DENVER (AP) — Tina Peters, the former county clerk convicted of participating in a scheme to chase election conspiracy theories promulgated by President Donald Trump, was released from state prison Monday after the president successfully pressured Colorado’s Democratic governor into commuting her sentence.
Shortly after her release was confirmed by the Colorado Department of Corrections, Peters appeared on the program of Steve Bannon, a former Trump adviser who was part of the right-wing campaign to free Peters. Gov. Jared Polis said he would shorten Peters' sentence if she expressed regret about her actions.
But in her interview with Bannon, Peters repeated the debunked conspiracy theory that voting machines cheated Trump out of reelection in 2020 and portrayed herself as a martyr to the effort to expose it.
“I know that the Democrats are going to cheat, and no one is really addressing the problem that I spent my time in prison as retribution for,” Peters said.
Multiple reviews, recounts and audits in the battleground states where Trump disputed his 2020 loss have all affirmed that Democrat Joe Biden won. Dominion Voting Systems, the company used for Colorado elections, has also succeeded in multiple defamation cases against conservative news outlets and others who repeated the false claims that its voting systems were somehow manipulated to change the outcome.
Peters’ sentence was shortened by Polis last month after Trump waged a lengthy pressure campaign against the governor and his state. Peters served less than a quarter of her nine-year sentence.
“She really is extremely grateful to Donald Trump,” Peters’ attorney, Peter Ticktin, said in an interview. “If it weren’t for Donald Trump, she’d still be behind bars.”
In her interview with Bannon, Peters said she plans to spend “the next few weeks regaining my health and with loved ones and family." She said she is interested in becoming involved in prison reform and the 250th anniversary of the signing of the Declaration of Independence on July 4.
Peters was the first local election official to be charged with breaching security after the 2020 election. She snuck in an outside computer expert affiliated with My Pillow Chief Executive Mike Lindell — who himself denied that Trump lost the White House in 2020 — and the person copied the county's Dominion Voting Systems computer server as it was updated in 2021.
Peters then joined Lindell onstage at a “cybersymposium” that promised to reveal proof that the election was rigged. Video and photos of the computer system upgrade, including passwords, were posted online.
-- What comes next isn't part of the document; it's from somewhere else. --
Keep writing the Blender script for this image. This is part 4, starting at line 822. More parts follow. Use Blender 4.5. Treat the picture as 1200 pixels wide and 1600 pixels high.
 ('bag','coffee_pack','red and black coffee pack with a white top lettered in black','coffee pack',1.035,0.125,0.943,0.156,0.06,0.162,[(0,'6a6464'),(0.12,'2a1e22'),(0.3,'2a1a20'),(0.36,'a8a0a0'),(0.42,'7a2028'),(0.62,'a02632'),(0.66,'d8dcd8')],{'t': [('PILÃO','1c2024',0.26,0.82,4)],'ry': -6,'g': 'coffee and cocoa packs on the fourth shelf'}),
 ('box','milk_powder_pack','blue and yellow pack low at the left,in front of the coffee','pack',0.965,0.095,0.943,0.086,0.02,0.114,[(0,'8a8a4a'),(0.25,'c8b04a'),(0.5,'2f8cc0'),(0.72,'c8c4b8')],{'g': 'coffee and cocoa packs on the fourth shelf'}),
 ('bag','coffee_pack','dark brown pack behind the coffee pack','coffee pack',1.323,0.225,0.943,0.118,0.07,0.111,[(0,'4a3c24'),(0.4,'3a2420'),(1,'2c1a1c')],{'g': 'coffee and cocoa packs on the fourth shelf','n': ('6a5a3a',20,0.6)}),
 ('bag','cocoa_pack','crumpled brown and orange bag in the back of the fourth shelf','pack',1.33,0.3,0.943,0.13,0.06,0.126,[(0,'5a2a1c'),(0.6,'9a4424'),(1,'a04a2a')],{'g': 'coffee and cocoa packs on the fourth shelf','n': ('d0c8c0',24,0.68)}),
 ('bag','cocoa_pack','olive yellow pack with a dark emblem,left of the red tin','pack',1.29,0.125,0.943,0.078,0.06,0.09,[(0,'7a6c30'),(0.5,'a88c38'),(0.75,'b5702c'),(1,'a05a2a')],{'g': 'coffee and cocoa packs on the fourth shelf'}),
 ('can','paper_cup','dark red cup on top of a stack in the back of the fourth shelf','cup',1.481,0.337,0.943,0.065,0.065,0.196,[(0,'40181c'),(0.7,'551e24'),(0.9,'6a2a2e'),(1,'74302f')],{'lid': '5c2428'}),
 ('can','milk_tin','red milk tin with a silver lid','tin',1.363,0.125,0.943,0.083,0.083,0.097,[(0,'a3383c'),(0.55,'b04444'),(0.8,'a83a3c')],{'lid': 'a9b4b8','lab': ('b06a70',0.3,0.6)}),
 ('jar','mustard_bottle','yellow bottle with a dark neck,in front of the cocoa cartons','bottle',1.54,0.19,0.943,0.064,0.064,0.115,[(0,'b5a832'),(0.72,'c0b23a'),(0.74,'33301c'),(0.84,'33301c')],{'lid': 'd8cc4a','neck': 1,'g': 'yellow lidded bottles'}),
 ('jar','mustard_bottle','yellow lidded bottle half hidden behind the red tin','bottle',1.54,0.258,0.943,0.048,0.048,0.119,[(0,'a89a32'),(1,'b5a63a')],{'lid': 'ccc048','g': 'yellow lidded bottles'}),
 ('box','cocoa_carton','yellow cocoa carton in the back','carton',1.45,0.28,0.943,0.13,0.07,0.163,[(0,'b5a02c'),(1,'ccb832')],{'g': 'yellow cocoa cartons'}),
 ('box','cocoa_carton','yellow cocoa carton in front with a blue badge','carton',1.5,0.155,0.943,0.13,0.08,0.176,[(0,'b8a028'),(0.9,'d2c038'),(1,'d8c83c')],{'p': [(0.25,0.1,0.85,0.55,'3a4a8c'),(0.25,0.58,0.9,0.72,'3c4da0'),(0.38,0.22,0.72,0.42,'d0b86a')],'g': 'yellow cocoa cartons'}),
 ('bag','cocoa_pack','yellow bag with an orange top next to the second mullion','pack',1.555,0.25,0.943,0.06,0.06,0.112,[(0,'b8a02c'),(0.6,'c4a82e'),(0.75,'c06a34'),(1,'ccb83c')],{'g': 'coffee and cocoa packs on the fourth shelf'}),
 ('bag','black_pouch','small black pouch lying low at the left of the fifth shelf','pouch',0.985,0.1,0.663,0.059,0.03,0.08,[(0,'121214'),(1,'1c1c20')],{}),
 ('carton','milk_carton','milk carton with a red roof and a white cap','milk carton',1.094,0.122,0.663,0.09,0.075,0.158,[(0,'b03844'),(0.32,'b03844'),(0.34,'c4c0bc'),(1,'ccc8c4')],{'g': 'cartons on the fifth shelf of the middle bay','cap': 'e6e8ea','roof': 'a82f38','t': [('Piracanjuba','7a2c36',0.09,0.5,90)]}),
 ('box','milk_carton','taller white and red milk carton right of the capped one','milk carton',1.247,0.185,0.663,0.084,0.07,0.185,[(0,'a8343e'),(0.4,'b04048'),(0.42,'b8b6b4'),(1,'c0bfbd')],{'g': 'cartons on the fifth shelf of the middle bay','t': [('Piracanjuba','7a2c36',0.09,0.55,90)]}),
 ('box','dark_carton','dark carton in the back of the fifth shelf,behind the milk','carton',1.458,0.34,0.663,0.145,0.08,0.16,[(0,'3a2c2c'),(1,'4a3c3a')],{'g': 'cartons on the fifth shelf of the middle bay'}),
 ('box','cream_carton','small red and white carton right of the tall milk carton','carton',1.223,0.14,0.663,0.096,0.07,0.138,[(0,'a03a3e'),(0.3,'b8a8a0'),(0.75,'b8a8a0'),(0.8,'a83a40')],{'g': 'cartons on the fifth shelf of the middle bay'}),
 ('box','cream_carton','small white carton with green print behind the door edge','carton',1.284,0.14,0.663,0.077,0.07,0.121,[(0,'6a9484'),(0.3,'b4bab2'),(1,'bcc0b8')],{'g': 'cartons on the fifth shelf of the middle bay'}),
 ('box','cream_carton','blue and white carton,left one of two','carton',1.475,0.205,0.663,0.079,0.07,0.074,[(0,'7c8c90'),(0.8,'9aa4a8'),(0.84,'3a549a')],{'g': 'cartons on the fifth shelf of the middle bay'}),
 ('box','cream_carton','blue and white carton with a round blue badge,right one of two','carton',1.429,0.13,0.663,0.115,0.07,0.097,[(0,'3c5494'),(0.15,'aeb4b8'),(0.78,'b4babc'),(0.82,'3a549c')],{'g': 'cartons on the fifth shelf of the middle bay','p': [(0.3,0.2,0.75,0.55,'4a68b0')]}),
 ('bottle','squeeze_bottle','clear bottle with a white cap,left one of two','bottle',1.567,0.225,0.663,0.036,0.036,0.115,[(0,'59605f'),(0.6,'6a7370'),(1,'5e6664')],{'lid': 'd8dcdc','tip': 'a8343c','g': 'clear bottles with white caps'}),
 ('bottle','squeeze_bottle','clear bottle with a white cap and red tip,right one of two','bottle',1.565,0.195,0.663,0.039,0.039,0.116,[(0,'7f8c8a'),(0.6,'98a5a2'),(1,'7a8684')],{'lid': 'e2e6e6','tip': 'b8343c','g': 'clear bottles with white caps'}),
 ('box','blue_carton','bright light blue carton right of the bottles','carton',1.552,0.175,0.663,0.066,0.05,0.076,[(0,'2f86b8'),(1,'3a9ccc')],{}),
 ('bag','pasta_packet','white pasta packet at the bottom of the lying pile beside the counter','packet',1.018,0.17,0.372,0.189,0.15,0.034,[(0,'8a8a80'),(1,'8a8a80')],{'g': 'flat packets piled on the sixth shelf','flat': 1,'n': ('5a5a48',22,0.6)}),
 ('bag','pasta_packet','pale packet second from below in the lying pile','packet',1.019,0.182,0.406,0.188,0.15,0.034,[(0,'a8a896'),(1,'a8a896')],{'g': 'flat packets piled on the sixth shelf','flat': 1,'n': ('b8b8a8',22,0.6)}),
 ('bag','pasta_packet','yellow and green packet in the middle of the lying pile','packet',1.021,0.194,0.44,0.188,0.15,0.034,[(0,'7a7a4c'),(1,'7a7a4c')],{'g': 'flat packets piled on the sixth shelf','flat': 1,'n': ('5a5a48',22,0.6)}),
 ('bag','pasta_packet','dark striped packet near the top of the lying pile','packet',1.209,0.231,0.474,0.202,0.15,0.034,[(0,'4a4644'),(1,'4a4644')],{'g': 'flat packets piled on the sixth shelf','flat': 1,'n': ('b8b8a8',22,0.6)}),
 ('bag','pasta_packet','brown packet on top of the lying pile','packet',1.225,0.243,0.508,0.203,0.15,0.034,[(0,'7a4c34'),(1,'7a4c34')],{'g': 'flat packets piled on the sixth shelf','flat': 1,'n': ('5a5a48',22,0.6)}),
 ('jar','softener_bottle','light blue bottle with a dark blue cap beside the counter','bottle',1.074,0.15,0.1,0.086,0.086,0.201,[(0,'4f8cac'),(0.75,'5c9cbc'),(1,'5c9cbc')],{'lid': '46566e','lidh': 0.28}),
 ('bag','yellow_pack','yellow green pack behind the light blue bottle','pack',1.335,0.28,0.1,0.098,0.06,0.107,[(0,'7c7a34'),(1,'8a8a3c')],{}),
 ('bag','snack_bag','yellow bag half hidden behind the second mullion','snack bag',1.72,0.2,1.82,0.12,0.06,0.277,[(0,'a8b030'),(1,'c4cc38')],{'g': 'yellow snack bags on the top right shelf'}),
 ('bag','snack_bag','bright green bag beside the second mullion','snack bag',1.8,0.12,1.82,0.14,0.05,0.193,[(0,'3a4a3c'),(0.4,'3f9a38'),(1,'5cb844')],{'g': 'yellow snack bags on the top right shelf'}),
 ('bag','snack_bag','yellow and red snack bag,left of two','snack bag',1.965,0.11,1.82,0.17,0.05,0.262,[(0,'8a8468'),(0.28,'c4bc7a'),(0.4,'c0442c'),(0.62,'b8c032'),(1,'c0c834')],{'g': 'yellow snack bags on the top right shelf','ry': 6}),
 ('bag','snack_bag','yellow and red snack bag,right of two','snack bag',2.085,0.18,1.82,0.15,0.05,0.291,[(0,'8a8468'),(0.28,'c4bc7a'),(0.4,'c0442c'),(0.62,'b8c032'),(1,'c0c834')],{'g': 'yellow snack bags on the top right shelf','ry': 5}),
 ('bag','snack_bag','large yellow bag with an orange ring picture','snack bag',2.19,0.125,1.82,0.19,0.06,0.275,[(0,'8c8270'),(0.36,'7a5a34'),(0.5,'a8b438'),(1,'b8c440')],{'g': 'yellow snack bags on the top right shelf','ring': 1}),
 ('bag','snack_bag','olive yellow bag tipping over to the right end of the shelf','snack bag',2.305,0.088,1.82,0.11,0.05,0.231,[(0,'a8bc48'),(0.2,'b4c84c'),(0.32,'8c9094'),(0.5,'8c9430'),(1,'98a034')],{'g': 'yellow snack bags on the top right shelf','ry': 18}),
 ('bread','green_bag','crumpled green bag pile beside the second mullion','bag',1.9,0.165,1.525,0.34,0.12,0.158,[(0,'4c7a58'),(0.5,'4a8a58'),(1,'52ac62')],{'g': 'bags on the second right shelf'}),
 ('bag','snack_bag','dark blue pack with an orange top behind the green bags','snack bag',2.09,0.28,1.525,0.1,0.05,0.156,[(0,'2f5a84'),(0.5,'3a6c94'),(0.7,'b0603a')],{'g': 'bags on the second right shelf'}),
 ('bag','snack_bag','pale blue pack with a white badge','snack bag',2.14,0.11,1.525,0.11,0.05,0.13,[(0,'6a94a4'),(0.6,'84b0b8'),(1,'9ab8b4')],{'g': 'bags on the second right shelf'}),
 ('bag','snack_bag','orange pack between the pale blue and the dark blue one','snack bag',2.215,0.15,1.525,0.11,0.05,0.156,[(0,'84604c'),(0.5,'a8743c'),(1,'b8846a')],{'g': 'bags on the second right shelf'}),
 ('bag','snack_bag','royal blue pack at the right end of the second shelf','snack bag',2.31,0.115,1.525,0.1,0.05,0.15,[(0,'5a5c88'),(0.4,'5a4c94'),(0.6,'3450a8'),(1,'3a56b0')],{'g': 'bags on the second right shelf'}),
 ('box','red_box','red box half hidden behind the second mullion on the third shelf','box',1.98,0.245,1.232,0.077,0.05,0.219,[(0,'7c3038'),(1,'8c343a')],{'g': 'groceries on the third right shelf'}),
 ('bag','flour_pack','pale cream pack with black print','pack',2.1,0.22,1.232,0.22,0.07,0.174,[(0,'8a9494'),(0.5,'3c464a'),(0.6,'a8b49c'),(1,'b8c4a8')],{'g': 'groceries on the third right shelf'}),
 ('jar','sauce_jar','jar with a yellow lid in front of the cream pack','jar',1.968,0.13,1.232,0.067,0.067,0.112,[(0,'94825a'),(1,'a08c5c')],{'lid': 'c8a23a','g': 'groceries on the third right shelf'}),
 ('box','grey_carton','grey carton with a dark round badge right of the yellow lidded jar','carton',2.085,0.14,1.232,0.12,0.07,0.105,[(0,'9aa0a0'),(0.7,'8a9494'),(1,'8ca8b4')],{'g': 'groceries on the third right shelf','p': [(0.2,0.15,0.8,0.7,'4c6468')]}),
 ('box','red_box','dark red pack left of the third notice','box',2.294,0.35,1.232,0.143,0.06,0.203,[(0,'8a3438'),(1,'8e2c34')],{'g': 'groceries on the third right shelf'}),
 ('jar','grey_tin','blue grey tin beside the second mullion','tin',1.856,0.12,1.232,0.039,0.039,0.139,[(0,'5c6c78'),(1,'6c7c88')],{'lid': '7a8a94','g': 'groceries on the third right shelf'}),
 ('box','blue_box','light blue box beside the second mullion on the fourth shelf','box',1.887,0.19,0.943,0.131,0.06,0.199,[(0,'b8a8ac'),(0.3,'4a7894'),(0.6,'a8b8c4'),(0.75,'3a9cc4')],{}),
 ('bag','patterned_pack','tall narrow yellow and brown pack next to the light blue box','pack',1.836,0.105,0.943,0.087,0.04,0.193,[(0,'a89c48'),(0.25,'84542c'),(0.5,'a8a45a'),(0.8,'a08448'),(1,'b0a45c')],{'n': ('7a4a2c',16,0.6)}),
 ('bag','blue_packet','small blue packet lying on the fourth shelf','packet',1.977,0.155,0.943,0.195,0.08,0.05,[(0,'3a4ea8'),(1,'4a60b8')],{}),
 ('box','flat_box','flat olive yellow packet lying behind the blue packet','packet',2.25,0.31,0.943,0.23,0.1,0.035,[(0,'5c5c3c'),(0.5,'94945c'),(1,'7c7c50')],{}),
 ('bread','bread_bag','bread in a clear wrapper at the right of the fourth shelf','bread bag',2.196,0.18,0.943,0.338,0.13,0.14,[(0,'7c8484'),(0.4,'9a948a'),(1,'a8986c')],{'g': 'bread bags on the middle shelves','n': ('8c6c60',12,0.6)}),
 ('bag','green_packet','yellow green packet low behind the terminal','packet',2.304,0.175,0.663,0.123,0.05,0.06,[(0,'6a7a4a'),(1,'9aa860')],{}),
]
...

The move stoked false claims that voting machines were manipulated to steal the election from Trump.
Last year, a federal jury found that Lindell had defamed a former Dominion employee over claims related to the 2020 election.
Peters was convicted in 2024 of attempting to influence a public servant, conspiracy to commit criminal impersonation, violation of duty and other crimes by jurors in Mesa County, a Republican stronghold that supported Trump. An appeals court upheld her conviction in April, but ordered Peters to be resentenced because it said the judge who sent her to prison wrongly punished her for speaking out about election fraud.
Trump had championed Peters' case, but because she was convicted under state law, he did not have the power to pardon her. Instead, the president pressured Polis to do so, lambasting him on social media and disinviting him to a White House meeting with other governors. The Trump administration also announced plans to dismantle the National Center for Atmospheric Research in Colorado and relocated the U.S. Space Command to Alabama.
Polis commuted Peters' sentence on May 15. In a letter, he wrote that although Peters was convicted of serious crimes and deserved to spend time in prison, the sentence was “extremely unusual and lengthy” for a first-time non-violent offender.
Colorado Secretary of State Jena Griswold, a Democrat, on Monday released a statement warning that the release will “embolden the election denier movement.”
Colorado’s Democratic Party has already censured Polis for the pardon, and the state’s Democratic politicians kept piling on Monday.
“Tina Peters is walking free. A felon, convicted by a jury of her peers, walking free,” Sen. Michael Bennet, who is running for the Democratic nomination for governor, said in a video he released shortly after Peters’ release.
Lawrence Pacheco, a spokesperson for Colorado Attorney General Phil Weiser, who also is running for governor, said the state’s top prosecutor “remains concerned about her conduct upon returning to Mesa County given her lack of remorse for her crimes.”